IMPACT STORY: Chinese airlines lifts women’s workplace participation with gender equality strategy

Luo Danyi wanted to be a pilot since she was in her teens. Now at age 31, she is a captain flying for Xiamen Airlines, which has utilized its UN Global Compact participation to make sure that nothing holds down Luo and other qualified women from taking to the skies.

Aiming to increase the number of women in senior roles and under-represented jobs, the state-owned airline has recognized that the work of pilots presented a particular challenge, given the irregular hours, unconventional workplace and physical demands.

Headquartered in Fujian Province, Xiamen Airlines flies more than 40 million passengers each year on some 350 domestic and international routes that include Paris, Amsterdam, Sydney and Los Angeles.

Luo estimates she spends 70 per cent of her working hours on flights, aboard the airlines’ fleet of wide-body Boeing 787 Dreamliners on long-distance, transcontinental routes.

She joined the airline just after university as a first officer on a fleet of smaller planes before being promoted to captain of the 787s.

“When the 787 fleet was calling for pilots in our company, I was pretty nervous and worried that I couldn’t get the opportunity,” she said. But the airline’s policies towards women allayed those fears.

“Actually, the company never questioned me due to gender issues,” she said. “The promotion process of a pilot is not influenced by gender. It’s entirely technical, based on qualifications, learnings and skills checks.”

Luo Danyi, who flies wide-body Boeing 787 Dreamliners for Xiamen Airlines, says the company has made sure its female employees are treated and promoted fairly.
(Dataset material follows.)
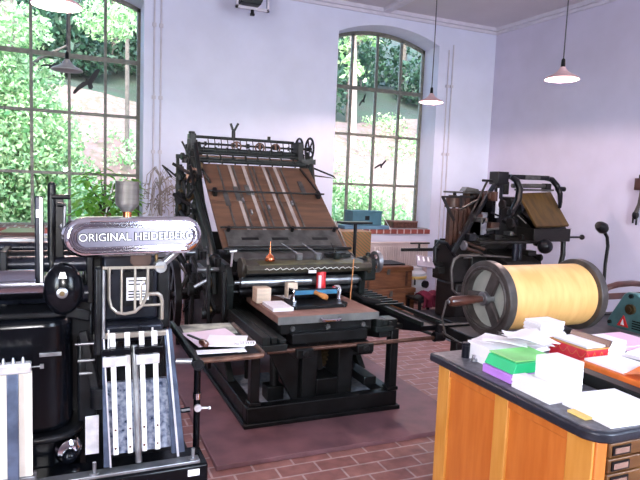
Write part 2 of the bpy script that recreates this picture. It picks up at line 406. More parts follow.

Deciding to include gender equality as a distinct component in its sustainable development planning, elevating its importance to a strategic level, Xiamen Airlines turned to the Target Gender Equality Accelerator of the UN Global Compact. It conducted its performance analysis through the Women’s Empowerment Principles (WEPs) and Gender Gap Analysis Toolkit to set a baseline and establish concrete steps to strengthen gender equality.

“We need to establish sub-targets and milestones, incorporating them into the company’s Key Performance Indicators to ensure a noticeable impact,” said Zhang Na, Director of Sustainable Development of Planning and Finance. 

Xiamen Airlines, which ranks in the top 30 in revenue and in the top 13 in passenger traffic among the 270-plus member airlines of the International Air Transport Association (IATA), offers 540 days of maternity leave for female pilots and 450 days of maternity leave for flight attendants. For lactating mothers, it tries to arrange short-distance and same-day return flights and day-time shifts for ground staff, and it has built 17 “Mom’s Rooms” in its workplaces to provide private rest and breastfeeding facilities.

About 30 per cent of its employees are female, and about 20 per cent of its managerial positions at the director level and above are held by women.

The future looks bright for making further progress in boosting women’s participation at the airlines, said Zhang.

“It is anticipated that with the guidance of systematic indicators and scientific methodologies from the UN Global Compact and innovative approaches in resource mobilization, Xiamen Airlines will further the progress to promote well-being of female employees and thus gender equality,” Zhang said.